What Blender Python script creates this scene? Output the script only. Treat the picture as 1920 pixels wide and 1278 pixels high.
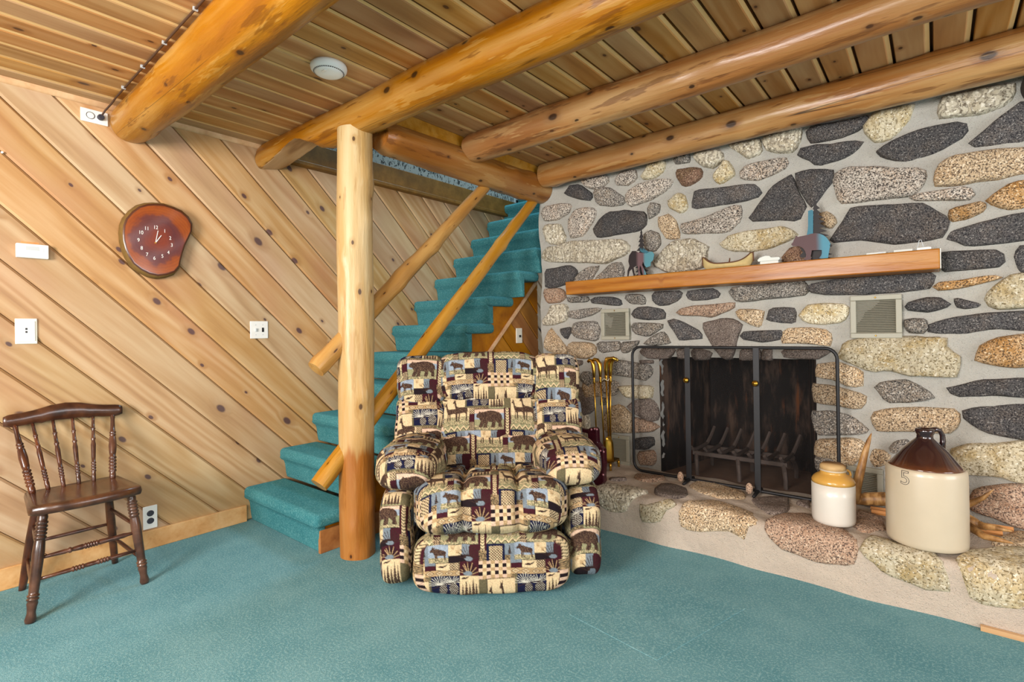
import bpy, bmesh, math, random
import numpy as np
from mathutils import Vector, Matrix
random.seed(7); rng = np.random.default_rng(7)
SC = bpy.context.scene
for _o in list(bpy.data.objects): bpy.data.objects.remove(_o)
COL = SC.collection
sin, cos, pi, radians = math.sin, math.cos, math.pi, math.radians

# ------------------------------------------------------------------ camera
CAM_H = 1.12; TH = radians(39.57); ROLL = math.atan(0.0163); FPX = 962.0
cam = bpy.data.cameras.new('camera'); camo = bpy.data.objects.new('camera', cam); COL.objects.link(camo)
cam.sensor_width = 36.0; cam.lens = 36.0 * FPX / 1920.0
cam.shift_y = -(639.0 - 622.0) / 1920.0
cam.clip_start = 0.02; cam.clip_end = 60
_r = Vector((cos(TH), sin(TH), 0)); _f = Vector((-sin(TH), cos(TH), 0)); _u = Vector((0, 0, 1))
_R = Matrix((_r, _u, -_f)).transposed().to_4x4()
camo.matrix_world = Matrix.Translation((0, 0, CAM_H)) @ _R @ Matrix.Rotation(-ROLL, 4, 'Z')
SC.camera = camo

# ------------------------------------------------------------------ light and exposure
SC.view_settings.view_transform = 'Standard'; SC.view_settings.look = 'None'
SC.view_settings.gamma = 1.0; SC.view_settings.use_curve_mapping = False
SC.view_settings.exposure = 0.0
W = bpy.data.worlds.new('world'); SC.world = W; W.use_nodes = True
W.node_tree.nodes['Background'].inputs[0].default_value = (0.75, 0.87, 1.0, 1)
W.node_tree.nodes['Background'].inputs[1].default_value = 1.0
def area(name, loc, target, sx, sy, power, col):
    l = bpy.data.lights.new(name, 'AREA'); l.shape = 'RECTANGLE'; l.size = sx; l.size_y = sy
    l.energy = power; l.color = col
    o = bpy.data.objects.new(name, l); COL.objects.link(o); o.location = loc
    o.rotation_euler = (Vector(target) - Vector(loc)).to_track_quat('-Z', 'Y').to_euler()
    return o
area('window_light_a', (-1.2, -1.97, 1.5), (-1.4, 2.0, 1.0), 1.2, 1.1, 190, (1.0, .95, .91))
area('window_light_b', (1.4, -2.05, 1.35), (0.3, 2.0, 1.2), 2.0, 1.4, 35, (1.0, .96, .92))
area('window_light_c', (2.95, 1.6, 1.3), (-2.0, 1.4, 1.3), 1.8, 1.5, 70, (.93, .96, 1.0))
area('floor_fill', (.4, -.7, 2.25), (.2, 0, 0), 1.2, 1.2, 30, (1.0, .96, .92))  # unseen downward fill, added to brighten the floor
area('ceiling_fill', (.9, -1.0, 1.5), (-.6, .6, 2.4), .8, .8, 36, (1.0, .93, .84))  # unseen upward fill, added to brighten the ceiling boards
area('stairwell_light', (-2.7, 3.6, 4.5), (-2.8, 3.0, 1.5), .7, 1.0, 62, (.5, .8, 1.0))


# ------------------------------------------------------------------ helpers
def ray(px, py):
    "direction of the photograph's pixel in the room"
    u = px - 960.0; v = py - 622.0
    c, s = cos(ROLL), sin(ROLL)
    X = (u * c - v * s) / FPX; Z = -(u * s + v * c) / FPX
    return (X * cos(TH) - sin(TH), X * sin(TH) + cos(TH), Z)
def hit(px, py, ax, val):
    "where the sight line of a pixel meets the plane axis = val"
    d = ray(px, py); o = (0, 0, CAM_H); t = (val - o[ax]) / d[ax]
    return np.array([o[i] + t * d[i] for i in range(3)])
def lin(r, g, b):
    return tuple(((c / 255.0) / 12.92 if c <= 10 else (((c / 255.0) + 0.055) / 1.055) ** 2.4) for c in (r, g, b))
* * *
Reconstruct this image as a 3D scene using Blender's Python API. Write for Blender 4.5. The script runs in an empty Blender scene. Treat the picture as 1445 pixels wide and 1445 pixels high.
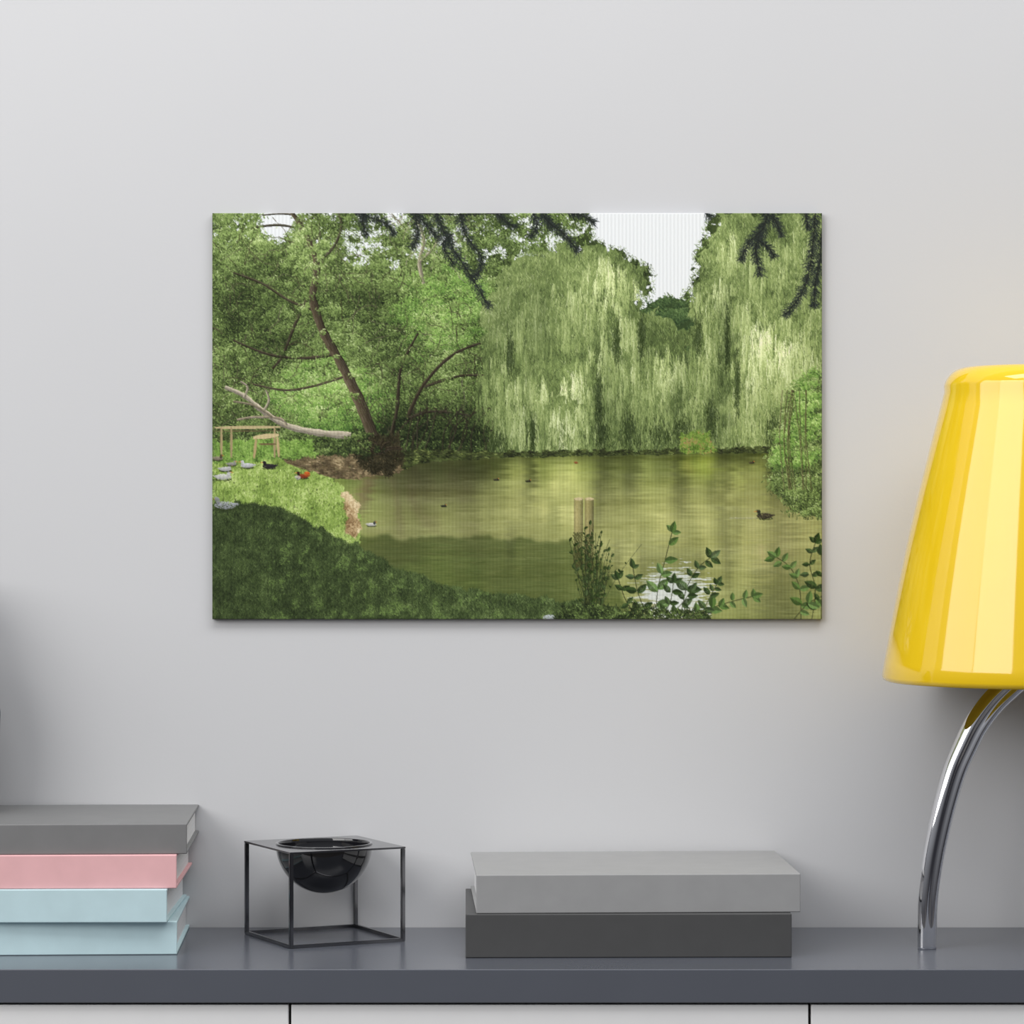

__Brief__
Do not include pictures. Give again exactly the lines starting at the one with "What Blender Python" and ending at the one with "SC.camera = camo", both included.

__Response to this task__
What Blender Python script creates this scene? Output the script only. Treat the picture as 1920 pixels wide and 1278 pixels high.
import bpy, bmesh, math, random
import numpy as np
from mathutils import Vector, Matrix
random.seed(7); rng = np.random.default_rng(7)
SC = bpy.context.scene
for _o in list(bpy.data.objects): bpy.data.objects.remove(_o)
COL = SC.collection
sin, cos, pi, radians = math.sin, math.cos, math.pi, math.radians

# ------------------------------------------------------------------ camera
CAM_H = 1.12; TH = radians(39.57); ROLL = math.atan(0.0163); FPX = 962.0
cam = bpy.data.cameras.new('camera'); camo = bpy.data.objects.new('camera', cam); COL.objects.link(camo)
cam.sensor_width = 36.0; cam.lens = 36.0 * FPX / 1920.0
cam.shift_y = -(639.0 - 622.0) / 1920.0
cam.clip_start = 0.02; cam.clip_end = 60
_r = Vector((cos(TH), sin(TH), 0)); _f = Vector((-sin(TH), cos(TH), 0)); _u = Vector((0, 0, 1))
_R = Matrix((_r, _u, -_f)).transposed().to_4x4()
camo.matrix_world = Matrix.Translation((0, 0, CAM_H)) @ _R @ Matrix.Rotation(-ROLL, 4, 'Z')
SC.camera = camo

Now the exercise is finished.